Oui, Djanaé, tu ne te souviens sûrement pas de tout, mais nous nous sommes sentis confinés à retourner vivre chez nos parents. Quelle humiliation que les conséquences de nos choix aient eu ces retombées sur eux !
Nous nous sommes sentis confinés à posséder un magnifique appartement dans lequel nous ne pouvions pas habiter. Ce qui était sensé nous apporter un peu plus de libertés emprisonnait nos pensées jours et nuits. Nous nous sommes sentis confinés dans cette vie qui nous échappait totalement, comme le sable qui glisse entre les doigts lorsqu’on essaie de le retenir. Nous avons senti les murs contre lesquels nos âmes cognaient : il était temps de craquer la chrysalide et de s’élever comme un papillon. Non pas sans douleur et sans rivières de larmes.

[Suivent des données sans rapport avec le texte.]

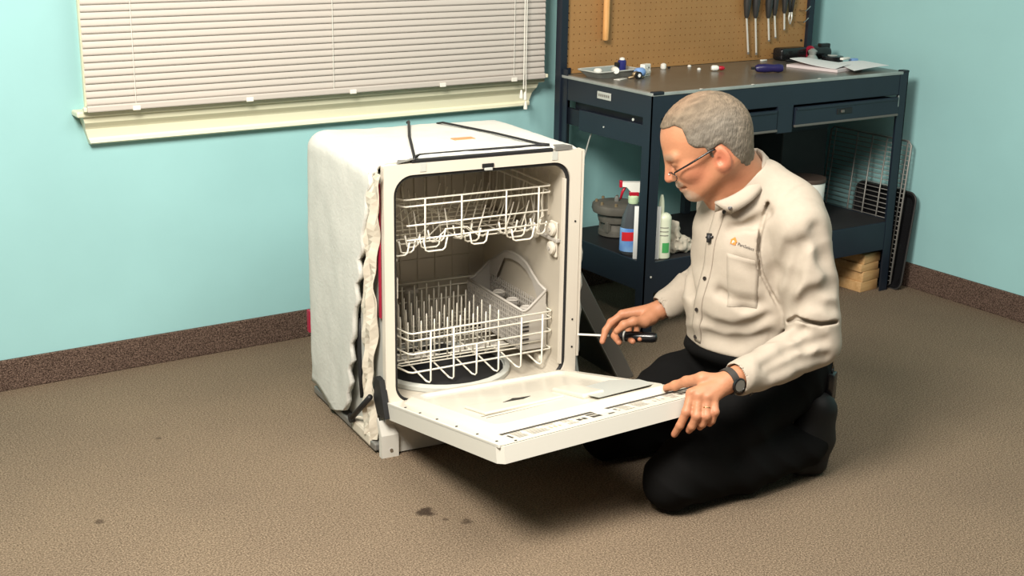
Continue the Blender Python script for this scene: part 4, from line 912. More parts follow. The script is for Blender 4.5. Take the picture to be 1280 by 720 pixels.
MB().add(vs, [(a*k+i, a*k+(i+1) % k, ((a+1) % 5)*k+(i+1) % k, ((a+1) % 5)*k+i) for a in (0, 1, 3, 4) for i in range(k)]+[tuple(range(2*k, 3*k)), tuple(range(3*k, 4*k))]).build('pan', 'blackgloss', bt)
MB().tube([btp(-0.030, y, z) for y, z in o1], 0.004, 6, closed=True).build('rim', 'handle', bt, smooth=True)
wl = ['bottom pine offcut of the stack under the shelf', 'second pine offcut up in the stack under the shelf', 'third pine offcut up with a chipped front edge', 'topmost pine offcut of the stack under the shelf']
for i, (dx, h0, h1, r) in enumerate(((0, 0, 0.042, 0.0), (0.004, 0.0425, 0.083, 0.03), (-0.003, 0.0835, 0.116, -0.02), (0.002, 0.1165, 0.155, 0.04))):
    m = MB().bbox(-0.052, 0.052, -0.10, 0.12, 0, h1-h0, 0.002)
    o = one(m, 'wood_offcut', 'wood', wl[i], 'wood', (-0.200+dx, -0.535, h0), 0.06+r, group='pine offcuts stacked under the bench shelf')

# ================================================================== THE MAN
man = thing('person', 'man in a beige button-down shirt and black trousers kneeling beside the open dishwasher', 'person', (-1.75, -1.60, 0.0))
def keep(o):   # parent without moving: geometry is built in world space
    o.parent = man; o.location = (1.75, 1.60, 0.0); return o
A = lambda *p: np.array(p, np.float32)
# hand joints: wrist, thumb and four fingers (knuckle, middle joint, end joint, tip)
HL = {
'wrist': (-2.0856, -1.8472, 0.3689),  'fore': (-2.0181, -1.8511, 0.3783),  'thb': (-2.1339, -1.8126, 0.3755),  'th1': (-2.1458, -1.7675, 0.3569),  'th2': (-2.1519, -1.7332, 0.3362),  'tht': (-2.1558, -1.7047, 0.3211),  'ik': (-2.1780, -1.8238, 0.3500),  'i1': (-2.2007, -1.8355, 0.3104),  'i2': (-2.2123, -1.8281, 0.2744),  'it': (-2.2177, -1.8154, 0.2477),  'mk': (-2.1676, -1.8389, 0.3446),  'm1': (-2.1853, -1.8568, 0.3041),  'm2': (-2.1912, -1.8483, 0.2750),  'mt': (-2.1898, -1.8360, 0.2596),  'rk': (-2.1515, -1.8532, 0.3419),  'r1': (-2.1657, -1.8697, 0.3044),  'r2': (-2.1691, -1.8609, 0.2810),  'rt': (-2.1656, -1.8492, 0.2676),  'pk': (-2.1355, -1.8615, 0.3415),  'p1': (-2.1451, -1.8777, 0.3134),  'p2': (-2.1483, -1.8718, 0.2889),  'pt': (-2.1480, -1.8637, 0.2775),
}
HR = {
'wrist': (-1.8476, -1.2979, 0.3662),  'fore': (-1.7990, -1.3302, 0.4012),  'palm': (-1.8997, -1.2756, 0.3491),  'tb': (-1.9085, -1.3088, 0.3454),  't1': (-1.9473, -1.3059, 0.3510),  't2': (-1.9745, -1.2968, 0.3434),  'tt': (-1.9913, -1.2863, 0.3240),  'ik': (-1.9382, -1.2422, 0.3534),  'i1': (-1.9686, -1.2301, 0.3307),  'i2': (-1.9884, -1.2306, 0.3099),  'it': (-2.0037, -1.2373, 0.2804),  'mk': (-1.9162, -1.2330, 0.3498),  'm1': (-1.9327, -1.2147, 0.3179),  'm2': (-1.9607, -1.2375, 0.2900),  'mt': (-1.9695, -1.2720, 0.2822),  'rk': (-1.8942, -1.2320, 0.3410),  'r1': (-1.8974, -1.2233, 0.3071),  'r2': (-1.9254, -1.2566, 0.2846),  'rt': (-1.9395, -1.2967, 0.2866),  'pk': (-1.8693, -1.2387, 0.3338),  'p1': (-1.8732, -1.2344, 0.3037),  'p2': (-1.9023, -1.2646, 0.2878),  'pt': (-1.9182, -1.3027, 0.2920),  'h0': (-1.9588, -1.2197, 0.2906),  'h1': (-1.8777, -1.3319, 0.3032),  's0': (-2.0208, -1.1396, 0.2768),
}
# creases of the shirt: (points, radius, softness)
FOLDS = [
    ([(-1.871, -1.812, 0.675), (-1.872, -1.775, 0.598), (-1.874, -1.760, 0.550)], 0.008, 0.034),
    ([(-1.848, -1.842, 0.690), (-1.870, -1.830, 0.598), (-1.860, -1.79, 0.505)], 0.007, 0.034),
    ([(-1.818, -1.853, 0.725), (-1.800, -1.872, 0.650), (-1.772, -1.893, 0.590)], 0.007, 0.036),
    ([(-1.866, -1.828, 0.510), (-1.842, -1.879, 0.560), (-1.793, -1.899, 0.580), (-1.74, -1.90, 0.57)], 0.009, 0.036),
    ([(-1.835, -1.885, 0.540), (-1.79, -1.905, 0.530), (-1.74, -1.905, 0.52)], 0.006, 0.024),
    ([(-1.956, -1.628, 0.403), (-1.922, -1.703, 0.401), (-1.866, -1.760, 0.425)], 0.005, 0.036),
    ([(-1.967, -1.620, 0.447), (-1.952, -1.669, 0.436), (-1.915, -1.726, 0.445), (-1.87, -1.757, 0.48)], 0.004, 0.030),
    ([(-1.945, -1.655, 0.530), (-1.915, -1.715, 0.510), (-1.88, -1.752, 0.515)], 0.003, 0.034),
    ([(-1.94, -1.70, 0.62), (-1.905, -1.735, 0.60), (-1.885, -1.748, 0.57)], 0.003, 0.030),
    ([(-1.925, -1.66, 0.70), (-1.885, -1.70, 0.715), (-1.862, -1.722, 0.745)], 0.003, 0.034),
    ([(-1.996, -1.886, 0.405), (-1.920, -1.886, 0.432), (-1.866, -1.893, 0.440), (-1.82, -1.91, 0.45)], 0.006, 0.024),
    ([(-1.980, -1.898, 0.386), (-1.899, -1.909, 0.407), (-1.812, -1.917, 0.405)], 0.006, 0.024),
    ([(-1.93, -1.87, 0.452), (-1.88, -1.865, 0.462), (-1.85, -1.87, 0.475)], 0.003, 0.022),
    ([(-1.955, -1.560, 0.50), (-1.945, -1.53, 0.52), (-1.91, -1.49, 0.56)], 0.007, 0.034),
    ([(-1.76, -1.30, 0.47), (-1.77, -1.33, 0.45), (-1.765, -1.36, 0.42)], 0.006, 0.024),
]
TXP = (-1.630, -1.775, 0.245)
SLITS = [
    ([(-1.860, -1.719, 0.768), (-1.875, -1.7256, 0.736), (-1.8855, -1.7276, 0.7085), (-1.892, -1.729, 0.676), (-1.8967, -1.7344, 0.645)], (0.62, 0.72, 0.05), 0.026, 0.0042),
    ([(-1.8967, -1.7344, 0.645), (-1.8858, -1.7429, 0.587), (-1.861, -1.760, 0.534), (-1.852, -1.792, 0.490)], (0.60, 0.75, 0.0), 0.016, 0.0036),
    ([(-1.860, -1.819, 0.480), (-1.865, -1.850, 0.500), (-1.851, -1.874, 0.495), (-1.825, -1.897, 0.490), (-1.785, -1.910, 0.492)], (0.75, 0.60, -0.20), 0.024, 0.0046),
]
SH_L, EL_L = A(-1.805, -1.780, 0.710), A(-1.795, -1.850, 0.425)
SH_R, EL_R = A(-1.770, -1.445, 0.695), A(-1.660, -1.345, 0.480)
NB = A(-1.855, -1.600, 0.790)                       # base of the neck
HIP_L, KNE_L, ANK_L = A(-1.71, -1.69, 0.25), A(-2.145, -1.745, 0.105), A(-1.72, -1.775, 0.090)
HIP_R, KNE_R, ANK_R = A(-1.72, -1.51, 0.25), A(-2.090, -1.410, 0.105), A(-1.70, -1.480, 0.090)
# head frame: f forward, u up, l towards the left ear
HC = A(-1.959, -1.589, 0.901); ph = 0.53; yaw_ = 0.5879
h_l = A(-0.555, -0.832, 0.0); h_f = A(-0.832*math.cos(ph), 0.555*math.cos(ph), -math.sin(ph)); h_u = np.cross(h_f, h_l)
HR3 = np.stack([h_f, h_u, h_l])                     # world -> head axes
def H(f, u, l): return HC+h_f*f+h_u*u+h_l*l
def head_base(s, grow=0.0):
    s.ell(H(-0.008, 0.045, 0), (0.112+grow, 0.094+grow, 0.079+grow), HR3, 0.02)
    s.ell(H(-0.030, 0.020, 0), (0.092+grow, 0.080+grow, 0.076+grow), HR3, 0.03)
def finger(s, D, key, r):
    pts = [A(*D[key[0]]), A(*D[key[1]]), A(*D[key[2]]), A(*D[key[3]])]
    s.chain(pts, [r*1.12, r, r*0.93, r*0.80], 0.004)
    s.cap(pts[1], pts[1], r*1.10, k=0.004)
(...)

Mais dans tout cela, il y a quand même eu de jolis moments : les récoltes de fraises et de cerises à en faire des indigestions, ton papa qui a obtenu sa rupture conventionnelle après plus de deux ans de négociation, et les moments de qualité qui t’ont permis de créer un lien unique avec tes grands-parents.

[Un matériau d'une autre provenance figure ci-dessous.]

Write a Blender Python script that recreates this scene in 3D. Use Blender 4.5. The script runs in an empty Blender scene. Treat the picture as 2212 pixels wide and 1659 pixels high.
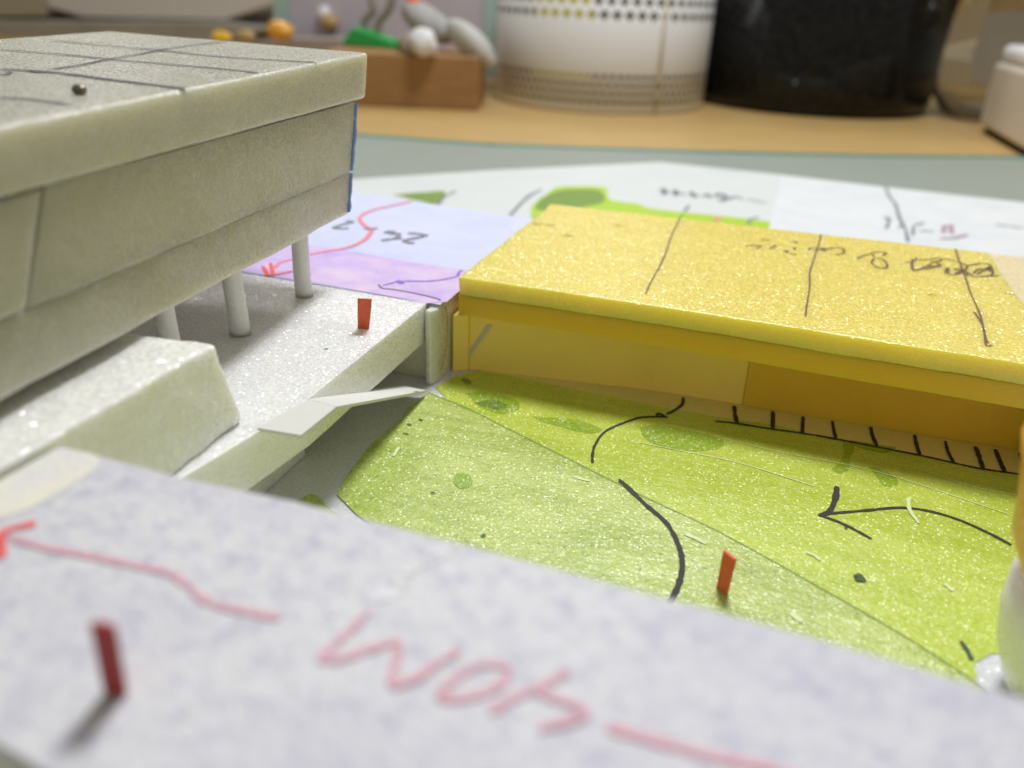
import bpy, bmesh, math, random
from mathutils import Vector, Matrix, noise
random.seed(7)
scene = bpy.context.scene

# ---------------------------------------------------------------- camera
# 1 unit = 1 cm. World: Z up, Y = depth direction of the model, camera 7 cm over the desk.
R = ((0.94949117, -0.16515792, 0.26681339),
     (0.3118643, 0.40252252, -0.86064876),
     (0.03474456, 0.90038796, 0.43369844))
H = 7.0
F = 1780.0          # focal length in the 2212-wide view of the photograph
CX, CY = 1106.0, 829.5
RM = Matrix(R)
cam_d = bpy.data.cameras.new('camera')
cam = bpy.data.objects.new('camera', cam_d)
scene.collection.objects.link(cam)
cam.matrix_world = Matrix.Translation((0, 0, H)) @ RM.to_4x4()
cam_d.sensor_width = 36.0
cam_d.lens = 36.0 * F / 2212.0
cam_d.clip_start = 0.05
cam_d.clip_end = 2000
cam_d.dof.use_dof = True
cam_d.dof.focus_distance = 12.6
cam_d.dof.aperture_fstop = 0.17
scene.camera = cam

# ---------------------------------------------------------------- light
world = bpy.data.worlds.new('World')
scene.world = world
world.use_nodes = True
bg = world.node_tree.nodes['Background']
bg.inputs[0].default_value = (1.0, 0.97, 0.84, 1)
bg.inputs[1].default_value = 0.26

def area(name, loc, target, size, power, col):
    l = bpy.data.lights.new(name, 'AREA')
    l.shape = 'DISK'; l.size = size; l.energy = power; l.color = col
    o = bpy.data.objects.new(name, l)
    o.location = loc
    o.rotation_euler = (Vector(target) - Vector(loc)).to_track_quat('-Z', 'Y').to_euler()
    scene.collection.objects.link(o)
    return o
area('desk_lamp_light', (-2, 38, 58), (-2, 11, 0), 16, 37500, (0.97, 0.98, 1.0))
for lx, lp in ((-80, 4000), (-46, 4000), (-16, 4000), (14, 2500)):  # unseen row of lights added at the back to make the foam glint
    area('added_glint_light', (lx, 84, 54), (-2, 11, 0), 10, lp, (1.0, 0.98, 0.95))

scene.view_settings.view_transform = 'Standard'
scene.view_settings.look = 'None'
scene.view_settings.exposure = 0.0
scene.view_settings.gamma = 1.0
scene.view_settings.use_curve_mapping = False
scene.cycles.use_denoising = True
scene.cycles.max_bounces = 8
scene.cycles.sample_clamp_indirect = 4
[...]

Et puis il y a eu l’après. Plus de reconnaissance et de gratitude dans nos pensées, plus d’humilité et de douceur à témoigner, plus d’amour et de joie à partager, plus de simplicité à vivre. Nous avons trié nos vies et nos affaires, donné, jeté et échangé nos mues contre une nouvelle façon de vivre.

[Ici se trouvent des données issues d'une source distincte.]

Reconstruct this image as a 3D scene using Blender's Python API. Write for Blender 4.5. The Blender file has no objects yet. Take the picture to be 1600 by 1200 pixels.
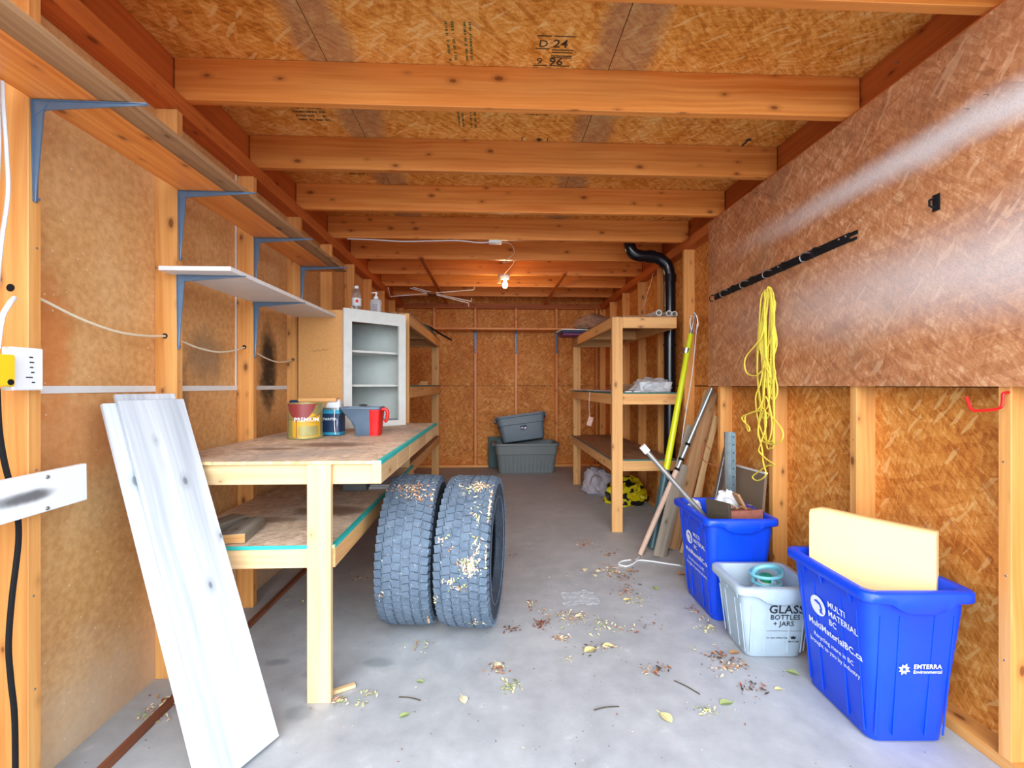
import bpy, bmesh, math, random
from mathutils import Vector, Matrix, Euler
random.seed(11)
S = bpy.context.scene
COL = S.collection
PI = math.pi
# ------------------------------------------------------------------ camera, light, exposure
CAM_H = 1.223
cd = bpy.data.cameras.new('camera'); cam = bpy.data.objects.new('camera', cd); COL.objects.link(cam)
cam.location = (0, 0, CAM_H); cam.rotation_euler = (PI/2, 0, -0.043)
cd.sensor_width = 36; cd.lens = 36*713.3/1600; cd.shift_y = 2.5/1600; cd.clip_start = .02; cd.clip_end = 200
S.camera = cam
W = bpy.data.worlds.new('sky'); S.world = W; W.use_nodes = True
bg = W.node_tree.nodes['Background']; bg.inputs[0].default_value = (.74, .87, 1.0, 1); bg.inputs[1].default_value = 3.4
sl = bpy.data.lights.new('sun', 'SUN'); sl.energy = 2.7; sl.angle = math.radians(60); sl.color = (1, .97, .93)
so = bpy.data.objects.new('sun', sl); COL.objects.link(so); so.rotation_euler = (math.radians(73), 0, math.radians(-6))
pl = bpy.data.lights.new('doorway_portal', 'AREA'); pl.shape = 'RECTANGLE'; pl.size = 3.0; pl.size_y = 2.42; pl.cycles.is_portal = True
po = bpy.data.objects.new('doorway_portal', pl); COL.objects.link(po); po.location = (.15, .69, 1.22); po.rotation_euler = (PI/2, 0, 0)
S.view_settings.view_transform = 'Standard'; S.view_settings.look = 'None'
S.view_settings.exposure = .55; S.view_settings.gamma = 1; S.view_settings.use_curve_mapping = False
S.cycles.diffuse_bounces = 8; S.cycles.max_bounces = 12; S.cycles.transparent_max_bounces = 12
# ------------------------------------------------------------------ helpers: real positions from measured directions
def _ray(px, py):
    c, s = math.cos(.043), math.sin(.043); u = (px-800)/713.3; v = (602.5-py)/713.3
    return s+u*c, c-u*s, v
def at_y(px, py, y): r = _ray(px, py); t = y/r[1]; return Vector((r[0]*t, y, CAM_H+r[2]*t))
def at_x(px, py, x): r = _ray(px, py); t = x/r[0]; return Vector((x, r[1]*t, CAM_H+r[2]*t))
def at_z(px, py, z): r = _ray(px, py); t = (z-CAM_H)/r[2]; return Vector((r[0]*t, r[1]*t, z))
# ------------------------------------------------------------------ mesh builder with metre-scaled UVs
class MB:
    def __init__(s): s.v = []; s.f = []; s.uv = []; s.m = []
    def face(s, pts, uvs=None, mat=0):
        b = len(s.v); s.v += [Vector(p) for p in pts]; s.f.append(tuple(range(b, b+len(pts))))
        s.uv.append(uvs or [(0, 0)]*len(pts)); s.m.append(mat)
    def box(s, c, d, R=None, mat=0, mats=None):
        """centre, dimensions; shared corner vertices; u runs along the longest side"""
        c = Vector(c); h = Vector(d)/2; b = len(s.v); R = R or Matrix.Identity(3)
        loc = [Vector((x*h.x, y*h.y, z*h.z)) for x in (-1, 1) for y in (-1, 1) for z in (-1, 1)]
        s.v += [c+R@p for p in loc]
        L = max(range(3), key=lambda i: d[i])
        for k, (q, ax) in enumerate([((0, 1, 3, 2), 0), ((4, 6, 7, 5), 0), ((0, 4, 5, 1), 1), ((2, 3, 7, 6), 1), ((0, 2, 6, 4), 2), ((1, 5, 7, 3), 2)]):
            ot = [i for i in range(3) if i != ax]
            if L in ot: ot = [L]+[i for i in ot if i != L]
            s.f.append(tuple(b+i for i in q)); s.uv.append([(loc[i][ot[0]]+.37*ax, loc[i][ot[1]]+.61*ax) for i in q])
            s.m.append(mats[k] if mats else mat)
        return s
    def bb(s, x0, x1, y0, y1, z0, z1, mat=0, mats=None):
        return s.box(((x0+x1)/2, (y0+y1)/2, (z0+z1)/2), (abs(x1-x0), abs(y1-y0), abs(z1-z0)), None, mat, mats)
    def beam(s, p0, p1, w, t, hint=(1, 0, 0), mat=0):
        """bar from p0 to p1, width w along hint, thickness t"""
        p0, p1 = Vector(p0), Vector(p1); a = (p1-p0); L = a.length; a.normalize()
        x = Vector(hint); x = (x-a*x.dot(a)).normalized(); y = a.cross(x)
        R = Matrix((x, y, a)).transposed()
        return s.box((p0+p1)/2, (w, t, L), R, mat)
    def rings(s, rs, mat=0, closed=True, cap0=False, cap1=False, uvs=True):
        """loft through equal-length rings"""
        n = len(rs[0]); b = len(s.v)
        for r in rs: s.v += [Vector(p) for p in r]
        vl = 0
        for i in range(len(rs)-1):
            dl = (Vector(rs[i+1][0])-Vector(rs[i][0])).length; ul = 0
            for j in range(n if closed else n-1):
                k = (j+1) % n; w = (Vector(rs[i][k])-Vector(rs[i][j])).length
                s.f.append((b+i*n+j, b+i*n+k, b+(i+1)*n+k, b+(i+1)*n+j))
                s.uv.append([(ul, vl), (ul+w, vl), (ul+w, vl+dl), (ul, vl+dl)]); ul += w
                s.m.append(mat[i] if isinstance(mat, (list, tuple)) else mat)
            vl += dl
        m0 = mat[0] if isinstance(mat, (list, tuple)) else mat
        if cap0: s.f.append(tuple(b+j for j in reversed(range(n)))); s.uv.append([(p[0], p[1]) for p in reversed(rs[0])]); s.m.append(m0)
        if cap1:
            q = b+(len(rs)-1)*n; s.f.append(tuple(q+j for j in range(n))); s.uv.append([(p[0], p[1]) for p in rs[-1]]); s.m.append(mat[-1] if isinstance(mat, (list, tuple)) else mat)
        return s
    def lathe(s, prof, n=24, axis='z', c=(0, 0, 0), mat=0, cap0=True, cap1=True, R=None):
        rs = []
        for (r, h) in prof:
            ring = []
            for j in range(n):
                a = 2*PI*j/n
                p = Vector((r*math.cos(a), r*math.sin(a), h)) if axis == 'z' else Vector((h, r*math.cos(a), r*math.sin(a)))
                ring.append((R@p if R else p)+Vector(c))
            rs.append(ring)
        return s.rings(rs, mat, True, cap0, cap1)
    def tube(s, pts, r, n=8, mat=0, closed=False, cap=True):
        pts = [Vector(p) for p in pts]; N = len(pts); rs = []
        up = Vector((0, 0, 1)); x = None
        for i in range(N):
            a = pts[(i+1) % N if closed else min(i+1, N-1)]-pts[(i-1) % N if closed else max(i-1, 0)]
            a.normalize()
            if x is None: x = a.orthogonal().normalized()
            x = (x-a*x.dot(a)); x = x.normalized() if x.length > 1e-6 else a.orthogonal().normalized()
            y = a.cross(x); rr = r[i] if isinstance(r, (list, tuple)) else r
            rs.append([pts[i]+(x*math.cos(2*PI*j/n)+y*math.sin(2*PI*j/n))*rr for j in range(n)])
        if closed: rs.append(rs[0])
        return s.rings(rs, mat, True, cap and not closed, cap and not closed)
    def build(s, name, mats, parent=None, smooth=False, bevel=0, seg=1, angle=35):
        me = bpy.data.meshes.new(name); me.from_pydata(s.v, [], s.f)
        u = me.uv_layers.new(name='UVMap'); flat = [c for f in s.uv for p in f for c in p]
        u.data.foreach_set('uv', flat); me.polygons.foreach_set('material_index', s.m)
        for m in (mats if isinstance(mats, (list, tuple)) else [mats]): me.materials.append(m)
        if smooth:
            me.polygons.foreach_set('use_smooth', [True]*len(s.f)); me.set_sharp_from_angle(angle=math.radians(angle))
        me.update(); me.validate()
        o = bpy.data.objects.new(name, me); COL.objects.link(o)
        if parent: o.parent = parent
        if bevel:
            b = o.modifiers.new('bevel', 'BEVEL'); b.width = bevel; b.segments = seg; b.limit_method = 'ANGLE'; b.harden_normals = False
        return o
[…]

Comme je te le disais, tout ce que nous vivons depuis un an et demie n’aurait pas été possible sans cette traversée du désert. Ni ton père, ni moi, n’avons de regrets. Nous avons fait au mieux avec qui nous étions à l’époque. Chaque expérience participe à qui tu es aujourd’hui. Nous aurions pu devenir aigris, amers, désespérés, cassés, durs et agressifs. Mais nous avons été malaxés et sommes ressortis polis, adoucis, assouplis, purifiés, attendris.
Peu importe les confinements que tu traverseras, tu peux toujours choisir de lutter contre, ou accepter les saisons pour te laisser transformer. En bien.
Laisse la vie triompher, ma fille. Je t’aime.